Antiquarks – KÔ le libre album (Mustradem/InOuie
Distribution)
La compagnie Antiquarks
est à l’initiative depuis sa création il y a une dizaine d’années d’une quinzaine
d’œuvres originales et de plus de 300 performances artistiques, concerts,
spectacles, conférences ou workshop, délivrés en France et à travers le monde.
Le collectif humaniste, tentaculaire et à géométrie variable, nous présente son
dernier projet intitulé KÔ (« corps »
en créole), une œuvre musicale, graphique et poétique se dressant avec vigueur,
humour et folie contre une industrie du disque standardisée et omnipotente.
Offert comme un « humanifeste du
corps ordinaire » sous la forme d’un livret de près de quarante pages, d’un
disque de 8 titres et d’un show anticonformiste et débridé, KÔ convie son public devenu auditeur,
spectateur et lecteur dans un univers singulier où se « rassemblent une
pluralité de mondes musicaux ». La chanteuse tuscarora militante Pura Fé (Western Dark Side) côtoie ainsi la cantatrice de l’orchestre
national de Lyon Sophie Lou (Papageno Papagena), le percussionniste Ismael Mesbahi (Aman) et le danseur/chanteur burkinabé Bouréima Kiénou (Rockya Couba)

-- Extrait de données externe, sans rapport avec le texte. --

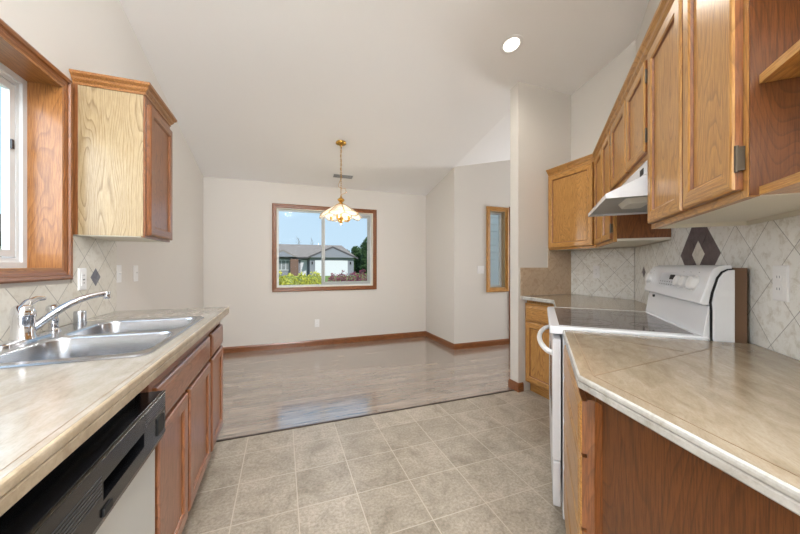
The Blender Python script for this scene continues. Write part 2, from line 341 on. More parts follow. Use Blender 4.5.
def sweep(bm, path, prof, mi=0, side=1):
    """path: plan points; prof: closed [(out, z)]; out to the left of travel * side; mitred"""
    P = [Vector((p[0], p[1])) for p in path]; rows = []
    for i, p in enumerate(P):
        d0 = (p - P[i - 1]).normalized() if i > 0 else None; d1 = (P[i + 1] - p).normalized() if i < len(P) - 1 else None
        n0 = Vector((-d0.y, d0.x)) if d0 else None; n1 = Vector((-d1.y, d1.x)) if d1 else None
        if n0 is None: n = n1
        elif n1 is None: n = n0
        else:
            n = (n0 + n1).normalized(); n = n / max(.2, n.dot(n0))
        rows.append([bm.verts.new((p.x + n.x * o * side, p.y + n.y * o * side, z)) for o, z in prof])
    k = len(prof)
    for a, b in zip(rows, rows[1:]):
        for j in range(k): bm.faces.new((a[j], a[(j + 1) % k], b[(j + 1) % k], b[j])).material_index = mi
    bm.faces.new(rows[0]).material_index = mi; bm.faces.new(rows[-1][::-1]).material_index = mi
    return bm
def frame_rings(bm, s0, s1, z0, z1, rings, mh=1, mv=0, cap=True, back=True):
    """nested rectangle rings [(inset, m)] in the s/z plane"""
    rows = []
    for ins, m in rings:
        rows.append([bm.verts.new(p) for p in [(s0 + ins, m, z0 + ins), (s1 - ins, m, z0 + ins), (s1 - ins, m, z1 - ins), (s0 + ins, m, z1 - ins)]])
    for a, b in zip(rows, rows[1:]):
        for j in range(4):
            f = bm.faces.new((a[j], a[(j + 1) % 4], b[(j + 1) % 4], b[j])); f.material_index = mh if j in (0, 2) else mv
    if cap: bm.faces.new(rows[-1]).material_index = mv
    if back: bm.faces.new(rows[0][::-1]).material_index = mv
    return bm
def tube(bm, pts, rad, n=12, mi=0, caps=True):
    pts = [Vector(p) for p in pts]; rad = rad if isinstance(rad, (list, tuple)) else [rad] * len(pts); rows = []; up = None
    for i, p in enumerate(pts):
        d = (pts[min(i + 1, len(pts) - 1)] - pts[max(i - 1, 0)]).normalized()
        if up is None: up = Vector((0, 0, 1)) if abs(d.z) < .9 else Vector((1, 0, 0))
        x = d.cross(up).normalized(); y = x.cross(d).normalized(); up = y
        rows.append([bm.verts.new(p + (x * math.cos(2 * math.pi * k / n) + y * math.sin(2 * math.pi * k / n)) * rad[i]) for k in range(n)])
    for a, b in zip(rows, rows[1:]):
        for j in range(n): bm.faces.new((a[j], a[(j + 1) % n], b[(j + 1) % n], b[j])).material_index = mi
    if caps: bm.faces.new(rows[0][::-1]).material_index = mi; bm.faces.new(rows[-1]).material_index = mi
    return bm
def lathe(bm, prof, c=(0, 0, 0), n=24, mi=0, axis='z', caps=True):
    rows = []
    for r, h in prof:
        row = []
        for k in range(n):
            a = 2 * math.pi * k / n; x, y = r * math.cos(a), r * math.sin(a)
            p = (x, y, h) if axis == 'z' else ((x, h, y) if axis == 'y' else (h, x, y))
            row.append(bm.verts.new(Vector(p) + Vector(c)))
        rows.append(row)
    for a, b in zip(rows, rows[1:]):
        for j in range(n): bm.faces.new((a[j], a[(j + 1) % n], b[(j + 1) % n], b[j])).material_index = mi
    if caps:
        bm.faces.new(rows[0][::-1]).material_index = mi; bm.faces.new(rows[-1]).material_index = mi
    return bm
def rrect(cx, cy, w, h, r, n=6):
    pts = []
    for (sx, sy, a0) in ((1, 1, 0), (-1, 1, 90), (-1, -1, 180), (1, -1, 270)):
        for k in range(n + 1):
            a = R(a0 + 90 * k / n); pts.append((cx + sx * (w / 2 - r) + r * math.cos(a), cy + sy * (h / 2 - r) + r * math.sin(a)))
    return pts
def plate(bm, outer, holes, z, mi=0):
    es = []
    for loop in [outer] + holes:
        vs = [bm.verts.new((p[0], p[1], z)) for p in loop]
        es += [bm.edges.new((vs[i], vs[(i + 1) % len(vs)])) for i in range(len(vs))]
    r = bmesh.ops.triangle_fill(bm, use_beauty=True, use_dissolve=False, edges=es)
    for g in r['geom']:
        if isinstance(g, bmesh.types.BMFace): g.material_index = mi
    return bm
def loft(bm, loops, mi=0, cap_end=False, cap_start=False):
    rows = [[bm.verts.new(p) for p in lp] for lp in loops]; n = len(rows[0])
    for a, b in zip(rows, rows[1:]):
        for j in range(n): bm.faces.new((a[j], a[(j + 1) % n], b[(j + 1) % n], b[j])).material_index = mi
    if cap_end: bm.faces.new(rows[-1]).material_index = mi
    if cap_start: bm.faces.new(rows[0][::-1]).material_index = mi
    return bm

# ------------------------------------------------------------------ the room shell
XL, YB, XB, YC, XC, DA = -.991, 4.878, 2.788, 2.404, 2.112, 1.0188
NA = DA / S2
ceil = lambda x, y: 2.406 + .2252 * (YB - y)
ceil_e = lambda x, y: ceil(x, y) + .22 * max(0, x - 2.31)      # the entry's own ceiling also rises to the right
T = .12
SA = (2 * XB - DA) / S2           # s of the corner between the diagonal wall and wall B
XR, YR = 5.0, -3.6
# plan points on the diagonal wall
pA0 = (.58, .58 - DA); pA1 = (XB, XB - DA)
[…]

dans une musique « interterrestre »
comme le dit l’un des piliers d’Antiquarks,
l’artiste-sociologue chanteur, percussionniste et compositeur, Richard Monségu. Entre les rythmes d’Afrique de l’ouest, le punk/rock (Pigs Bridge), la musique
orientale, le world jazz (Shake It) ou les ambiances créoles (Dyab), KÔ se joue des codes, prend le risque d’être une œuvre foisonnante
et plurielle, sans à priori mais gorgée de convictions.